Marks' analysis sounds convincing when applied to Thailand and the Philippines, but when he proposes something similar for Sri Lanka, he falls short. The civil war in Sri Lanka was a fierce nationalist conflict between the Sinhalese and the Tamil, and therefore cannot be solved by democratization (Sri Lanka is already a democracy), nor by social reforms (since the poor are split along ethnic lines, they will continue fighting each other over the spoils of the reforms). Theoretically, the conflict could of course be solved by granting the Tamils national independence or autonomy, but since that is precisely what the Sinhala perceive as a threat to their Buddhist holy land, it's not very likely to happen either. Indeed, it hasn't – since the book was written, the Sinhala-dominated Lankan government have solved the conflict by brutally suppressing the Tamil LTTE. The conflict in Sri Lanka has strong resemblances with the Israeli-Palestine ditto, which is notoriously intractable. It's also weirdly similar on a symbolic level: the Sinhala, who were supported by Israel, see Sri Lanka as the chosen land of the Buddha threatened by infidels of an alien race (compare Zionism), while the Tamil groups had contacts with the PLO and apparently learned the tactic of suicide bombing from the Middle East!

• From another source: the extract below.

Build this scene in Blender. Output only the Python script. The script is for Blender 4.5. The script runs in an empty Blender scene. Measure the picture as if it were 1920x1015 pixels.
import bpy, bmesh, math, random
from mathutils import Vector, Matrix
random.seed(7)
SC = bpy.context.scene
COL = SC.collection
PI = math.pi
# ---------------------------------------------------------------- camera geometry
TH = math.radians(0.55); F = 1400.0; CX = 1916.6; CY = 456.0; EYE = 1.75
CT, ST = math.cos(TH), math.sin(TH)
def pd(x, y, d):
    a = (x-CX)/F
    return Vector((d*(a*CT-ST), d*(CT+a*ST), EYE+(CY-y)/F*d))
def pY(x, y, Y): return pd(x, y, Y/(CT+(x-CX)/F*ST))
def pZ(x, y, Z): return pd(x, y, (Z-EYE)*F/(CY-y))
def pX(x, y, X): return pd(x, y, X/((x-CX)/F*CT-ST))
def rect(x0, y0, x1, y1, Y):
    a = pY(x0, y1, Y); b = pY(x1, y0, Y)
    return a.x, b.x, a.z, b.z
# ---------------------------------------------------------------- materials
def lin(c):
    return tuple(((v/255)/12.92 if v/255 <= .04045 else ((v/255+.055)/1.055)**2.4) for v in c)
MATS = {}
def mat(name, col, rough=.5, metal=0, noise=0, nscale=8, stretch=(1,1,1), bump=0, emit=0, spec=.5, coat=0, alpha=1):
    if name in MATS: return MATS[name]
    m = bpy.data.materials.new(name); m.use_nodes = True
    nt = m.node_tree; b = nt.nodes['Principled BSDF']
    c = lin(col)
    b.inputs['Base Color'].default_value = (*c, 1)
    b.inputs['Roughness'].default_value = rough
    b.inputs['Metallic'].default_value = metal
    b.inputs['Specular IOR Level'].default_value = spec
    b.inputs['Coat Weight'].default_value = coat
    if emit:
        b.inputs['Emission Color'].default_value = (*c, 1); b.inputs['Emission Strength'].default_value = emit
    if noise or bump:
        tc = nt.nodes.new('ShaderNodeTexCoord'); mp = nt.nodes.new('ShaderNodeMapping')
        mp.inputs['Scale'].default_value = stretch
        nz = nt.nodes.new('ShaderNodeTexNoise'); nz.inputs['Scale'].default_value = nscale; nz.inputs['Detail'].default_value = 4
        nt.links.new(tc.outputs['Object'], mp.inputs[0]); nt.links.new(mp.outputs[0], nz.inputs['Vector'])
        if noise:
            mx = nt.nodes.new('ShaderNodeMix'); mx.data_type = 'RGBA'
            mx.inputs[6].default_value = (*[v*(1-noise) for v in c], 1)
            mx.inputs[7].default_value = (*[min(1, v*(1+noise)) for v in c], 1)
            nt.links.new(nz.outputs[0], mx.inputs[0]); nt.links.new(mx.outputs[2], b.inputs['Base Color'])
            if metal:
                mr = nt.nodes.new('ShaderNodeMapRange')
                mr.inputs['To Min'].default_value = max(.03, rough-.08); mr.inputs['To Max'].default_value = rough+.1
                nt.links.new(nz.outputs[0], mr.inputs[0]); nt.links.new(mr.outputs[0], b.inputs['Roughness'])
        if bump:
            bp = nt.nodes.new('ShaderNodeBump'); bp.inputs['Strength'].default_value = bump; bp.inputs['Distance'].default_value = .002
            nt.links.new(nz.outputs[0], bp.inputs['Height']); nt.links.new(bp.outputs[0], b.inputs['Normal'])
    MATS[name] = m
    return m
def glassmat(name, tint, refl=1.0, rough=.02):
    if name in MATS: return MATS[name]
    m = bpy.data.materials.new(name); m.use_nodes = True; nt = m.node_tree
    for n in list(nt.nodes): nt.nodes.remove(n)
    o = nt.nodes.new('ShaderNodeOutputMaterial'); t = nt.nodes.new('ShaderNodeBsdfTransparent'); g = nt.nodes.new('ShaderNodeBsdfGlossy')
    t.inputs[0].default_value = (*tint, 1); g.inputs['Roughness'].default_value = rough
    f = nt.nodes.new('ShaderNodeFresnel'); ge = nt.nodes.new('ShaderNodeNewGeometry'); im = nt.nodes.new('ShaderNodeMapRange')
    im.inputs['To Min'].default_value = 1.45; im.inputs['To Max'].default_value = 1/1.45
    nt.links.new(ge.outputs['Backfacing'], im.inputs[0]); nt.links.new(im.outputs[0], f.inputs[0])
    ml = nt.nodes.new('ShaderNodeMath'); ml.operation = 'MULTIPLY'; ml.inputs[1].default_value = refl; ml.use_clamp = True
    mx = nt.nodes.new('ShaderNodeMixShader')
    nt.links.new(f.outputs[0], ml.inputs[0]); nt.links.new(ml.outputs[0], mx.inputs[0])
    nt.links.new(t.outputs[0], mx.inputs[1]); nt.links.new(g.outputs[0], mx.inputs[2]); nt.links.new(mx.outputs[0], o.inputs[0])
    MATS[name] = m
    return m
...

Peru is host to yet another species of conflict. The notoriously weird and cultish Sendero Luminoso had very little popular support, and managed to become the scourge of the nation mostly because the central government and its military weren't able to control the entire territory of Peru. Indeed, in many areas, the government hardly even had a physical presence, making it easy for Sendero (or local bandits of various kinds, sometimes allied with the Maoists) to fill the vacuum. Note also that the Peruvian governments which failed to suppress the Senderistas were democratic (albeit presiding over a collapsing economy), while the government which *did* suppress the insurgency was authoritarian but not particularly reformist (Alberto Fujimori presumably didn't dig that many wells in Ayacucho).

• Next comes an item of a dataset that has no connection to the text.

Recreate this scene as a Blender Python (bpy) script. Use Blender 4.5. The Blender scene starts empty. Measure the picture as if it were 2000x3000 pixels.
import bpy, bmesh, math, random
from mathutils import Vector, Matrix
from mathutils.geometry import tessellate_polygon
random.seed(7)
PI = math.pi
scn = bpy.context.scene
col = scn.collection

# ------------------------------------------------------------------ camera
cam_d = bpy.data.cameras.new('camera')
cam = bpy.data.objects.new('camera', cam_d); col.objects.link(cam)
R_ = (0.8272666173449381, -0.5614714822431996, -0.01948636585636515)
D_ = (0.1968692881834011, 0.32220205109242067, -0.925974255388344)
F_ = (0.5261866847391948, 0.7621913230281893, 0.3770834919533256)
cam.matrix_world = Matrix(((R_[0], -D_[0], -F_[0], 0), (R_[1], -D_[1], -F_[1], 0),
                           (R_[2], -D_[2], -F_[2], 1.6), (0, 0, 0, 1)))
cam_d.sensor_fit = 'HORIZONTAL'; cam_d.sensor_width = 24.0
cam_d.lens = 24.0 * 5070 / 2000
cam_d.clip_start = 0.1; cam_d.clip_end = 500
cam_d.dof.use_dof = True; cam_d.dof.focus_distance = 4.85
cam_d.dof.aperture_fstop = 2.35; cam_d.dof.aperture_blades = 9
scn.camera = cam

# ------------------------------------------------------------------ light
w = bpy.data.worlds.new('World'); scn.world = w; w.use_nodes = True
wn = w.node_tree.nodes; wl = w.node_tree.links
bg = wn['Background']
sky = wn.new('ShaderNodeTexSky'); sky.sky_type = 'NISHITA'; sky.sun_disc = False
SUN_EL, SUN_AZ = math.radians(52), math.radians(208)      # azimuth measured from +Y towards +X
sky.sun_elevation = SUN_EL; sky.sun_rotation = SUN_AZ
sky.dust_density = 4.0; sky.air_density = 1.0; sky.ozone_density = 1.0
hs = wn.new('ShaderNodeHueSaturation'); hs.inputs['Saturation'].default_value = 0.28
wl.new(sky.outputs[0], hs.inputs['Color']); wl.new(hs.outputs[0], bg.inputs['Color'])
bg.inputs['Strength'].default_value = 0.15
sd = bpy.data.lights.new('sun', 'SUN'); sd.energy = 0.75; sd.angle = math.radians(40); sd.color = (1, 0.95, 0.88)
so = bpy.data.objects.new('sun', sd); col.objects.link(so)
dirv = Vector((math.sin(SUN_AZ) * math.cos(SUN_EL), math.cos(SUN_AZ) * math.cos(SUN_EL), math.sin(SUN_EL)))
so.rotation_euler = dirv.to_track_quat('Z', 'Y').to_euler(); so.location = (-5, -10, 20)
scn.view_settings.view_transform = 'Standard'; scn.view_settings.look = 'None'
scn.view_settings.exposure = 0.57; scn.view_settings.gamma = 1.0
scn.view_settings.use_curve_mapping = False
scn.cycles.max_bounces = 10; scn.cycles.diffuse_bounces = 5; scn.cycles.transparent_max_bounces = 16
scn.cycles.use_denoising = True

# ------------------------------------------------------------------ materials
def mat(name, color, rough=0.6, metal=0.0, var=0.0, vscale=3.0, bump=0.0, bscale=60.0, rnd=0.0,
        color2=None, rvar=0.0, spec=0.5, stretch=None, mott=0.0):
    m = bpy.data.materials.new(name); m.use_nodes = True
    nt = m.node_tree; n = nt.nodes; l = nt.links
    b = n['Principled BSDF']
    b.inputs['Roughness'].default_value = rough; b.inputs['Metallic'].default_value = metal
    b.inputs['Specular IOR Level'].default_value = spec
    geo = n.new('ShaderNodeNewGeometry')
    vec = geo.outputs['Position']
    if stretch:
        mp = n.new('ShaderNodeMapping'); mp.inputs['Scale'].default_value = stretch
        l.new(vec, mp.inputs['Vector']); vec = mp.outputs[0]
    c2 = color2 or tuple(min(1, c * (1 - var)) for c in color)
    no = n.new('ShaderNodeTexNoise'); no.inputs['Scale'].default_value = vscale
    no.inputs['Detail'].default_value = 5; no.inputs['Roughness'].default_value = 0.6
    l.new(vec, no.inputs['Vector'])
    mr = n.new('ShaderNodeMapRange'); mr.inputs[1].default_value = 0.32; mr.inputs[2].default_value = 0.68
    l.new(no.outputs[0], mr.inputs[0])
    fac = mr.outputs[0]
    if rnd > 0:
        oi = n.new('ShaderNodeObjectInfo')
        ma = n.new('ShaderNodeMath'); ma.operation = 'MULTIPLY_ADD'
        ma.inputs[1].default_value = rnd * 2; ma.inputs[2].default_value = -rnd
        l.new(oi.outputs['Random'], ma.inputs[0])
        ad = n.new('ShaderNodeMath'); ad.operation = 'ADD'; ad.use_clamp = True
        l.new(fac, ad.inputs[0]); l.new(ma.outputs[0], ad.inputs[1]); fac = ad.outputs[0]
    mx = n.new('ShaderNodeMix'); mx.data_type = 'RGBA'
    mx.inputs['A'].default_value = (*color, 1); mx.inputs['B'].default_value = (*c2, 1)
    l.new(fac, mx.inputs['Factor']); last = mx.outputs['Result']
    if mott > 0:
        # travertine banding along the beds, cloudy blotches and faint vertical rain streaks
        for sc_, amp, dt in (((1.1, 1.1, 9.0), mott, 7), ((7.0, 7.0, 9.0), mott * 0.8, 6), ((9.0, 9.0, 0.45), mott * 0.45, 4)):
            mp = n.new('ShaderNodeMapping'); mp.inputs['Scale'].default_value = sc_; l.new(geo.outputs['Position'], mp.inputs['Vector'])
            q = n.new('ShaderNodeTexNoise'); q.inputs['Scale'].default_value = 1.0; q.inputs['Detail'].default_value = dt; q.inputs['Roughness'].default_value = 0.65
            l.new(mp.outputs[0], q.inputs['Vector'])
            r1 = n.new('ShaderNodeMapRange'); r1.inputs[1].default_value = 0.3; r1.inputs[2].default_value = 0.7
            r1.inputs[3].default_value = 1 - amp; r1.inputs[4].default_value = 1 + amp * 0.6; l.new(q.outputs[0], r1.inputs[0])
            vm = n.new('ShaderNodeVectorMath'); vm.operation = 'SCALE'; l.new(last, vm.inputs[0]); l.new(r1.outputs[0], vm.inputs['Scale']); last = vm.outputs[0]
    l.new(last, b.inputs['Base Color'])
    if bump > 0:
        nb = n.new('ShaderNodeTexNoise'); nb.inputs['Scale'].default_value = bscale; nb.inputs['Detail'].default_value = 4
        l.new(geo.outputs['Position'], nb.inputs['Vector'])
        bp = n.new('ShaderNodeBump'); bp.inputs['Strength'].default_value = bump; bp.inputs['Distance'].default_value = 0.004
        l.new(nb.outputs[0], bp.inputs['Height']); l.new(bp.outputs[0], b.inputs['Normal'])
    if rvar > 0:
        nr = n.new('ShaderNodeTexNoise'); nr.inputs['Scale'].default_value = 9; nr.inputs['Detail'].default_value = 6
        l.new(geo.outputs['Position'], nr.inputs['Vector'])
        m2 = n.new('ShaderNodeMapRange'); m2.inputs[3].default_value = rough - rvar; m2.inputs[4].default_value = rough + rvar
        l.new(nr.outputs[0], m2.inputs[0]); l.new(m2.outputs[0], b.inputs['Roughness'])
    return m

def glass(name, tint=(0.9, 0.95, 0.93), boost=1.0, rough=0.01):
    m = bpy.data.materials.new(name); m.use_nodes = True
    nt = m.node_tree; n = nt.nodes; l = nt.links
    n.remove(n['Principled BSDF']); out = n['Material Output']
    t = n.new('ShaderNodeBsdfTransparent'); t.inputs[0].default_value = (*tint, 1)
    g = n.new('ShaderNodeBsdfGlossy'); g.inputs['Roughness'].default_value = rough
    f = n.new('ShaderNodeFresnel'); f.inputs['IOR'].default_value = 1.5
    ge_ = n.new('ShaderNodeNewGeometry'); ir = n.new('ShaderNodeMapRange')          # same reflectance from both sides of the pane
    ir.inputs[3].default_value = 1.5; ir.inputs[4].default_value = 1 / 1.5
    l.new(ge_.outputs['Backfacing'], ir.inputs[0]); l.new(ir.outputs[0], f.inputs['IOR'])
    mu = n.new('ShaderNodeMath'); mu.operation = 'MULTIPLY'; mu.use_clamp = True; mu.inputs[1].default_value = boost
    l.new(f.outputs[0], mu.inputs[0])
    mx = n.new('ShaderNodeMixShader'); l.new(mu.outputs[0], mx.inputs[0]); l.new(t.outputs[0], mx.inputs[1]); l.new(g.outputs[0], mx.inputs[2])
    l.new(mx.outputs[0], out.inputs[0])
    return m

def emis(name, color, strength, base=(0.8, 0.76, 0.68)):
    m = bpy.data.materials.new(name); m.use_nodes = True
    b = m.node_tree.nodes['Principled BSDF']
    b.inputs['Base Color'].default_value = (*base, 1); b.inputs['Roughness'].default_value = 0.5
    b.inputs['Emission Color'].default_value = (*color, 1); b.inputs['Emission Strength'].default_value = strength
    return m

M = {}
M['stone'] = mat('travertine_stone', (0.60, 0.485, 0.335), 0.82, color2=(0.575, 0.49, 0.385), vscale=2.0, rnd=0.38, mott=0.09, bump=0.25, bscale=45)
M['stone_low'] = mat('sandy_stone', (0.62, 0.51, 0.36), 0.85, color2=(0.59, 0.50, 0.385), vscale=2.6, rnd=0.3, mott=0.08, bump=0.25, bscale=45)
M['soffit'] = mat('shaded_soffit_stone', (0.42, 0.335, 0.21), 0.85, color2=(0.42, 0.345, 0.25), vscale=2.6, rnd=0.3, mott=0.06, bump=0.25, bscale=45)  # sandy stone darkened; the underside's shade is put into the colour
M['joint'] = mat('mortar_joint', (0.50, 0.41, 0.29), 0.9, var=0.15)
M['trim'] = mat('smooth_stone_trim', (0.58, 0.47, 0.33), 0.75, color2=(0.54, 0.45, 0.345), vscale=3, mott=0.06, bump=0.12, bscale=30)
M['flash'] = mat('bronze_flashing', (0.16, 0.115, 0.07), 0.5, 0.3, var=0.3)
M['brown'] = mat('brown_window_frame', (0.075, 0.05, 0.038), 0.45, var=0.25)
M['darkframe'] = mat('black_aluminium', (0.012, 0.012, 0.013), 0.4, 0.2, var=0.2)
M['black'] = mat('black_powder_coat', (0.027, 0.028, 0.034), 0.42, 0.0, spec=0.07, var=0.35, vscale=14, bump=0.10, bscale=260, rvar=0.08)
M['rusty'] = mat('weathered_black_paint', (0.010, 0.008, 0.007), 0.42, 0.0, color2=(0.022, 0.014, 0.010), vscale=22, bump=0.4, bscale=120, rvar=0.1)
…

It would be interesting to read a follow up study. Since the book was published, a Maoist people's war has been waged in Nepal. Here, the author's perspective was vindicated: the insurgency stopped when Nepal became a democratic republic and the Maoists transformed themselves into a legal political party. Meanwhile, another group of Maoist rebels, the famed Naxalites in India, seem to be growing stronger year after year, despite India being a democracy. I know very little about it, but it seems largely based on “scheduled tribes”, so there could be an ethnic dimension involved. Or too few wells dug? Finally, there is Colombia, where non-Maoist leftist guerillas have fought successive governments in Bogota since time immemorial.

Despite my criticism of some parts of this work, I will nevertheless give “Maoist Insurgency since Vietnam” four stars. It contains interesting facts, did clarify some things I didn't know or suspected before, and is probably indispensable reading if the issues covered interest you.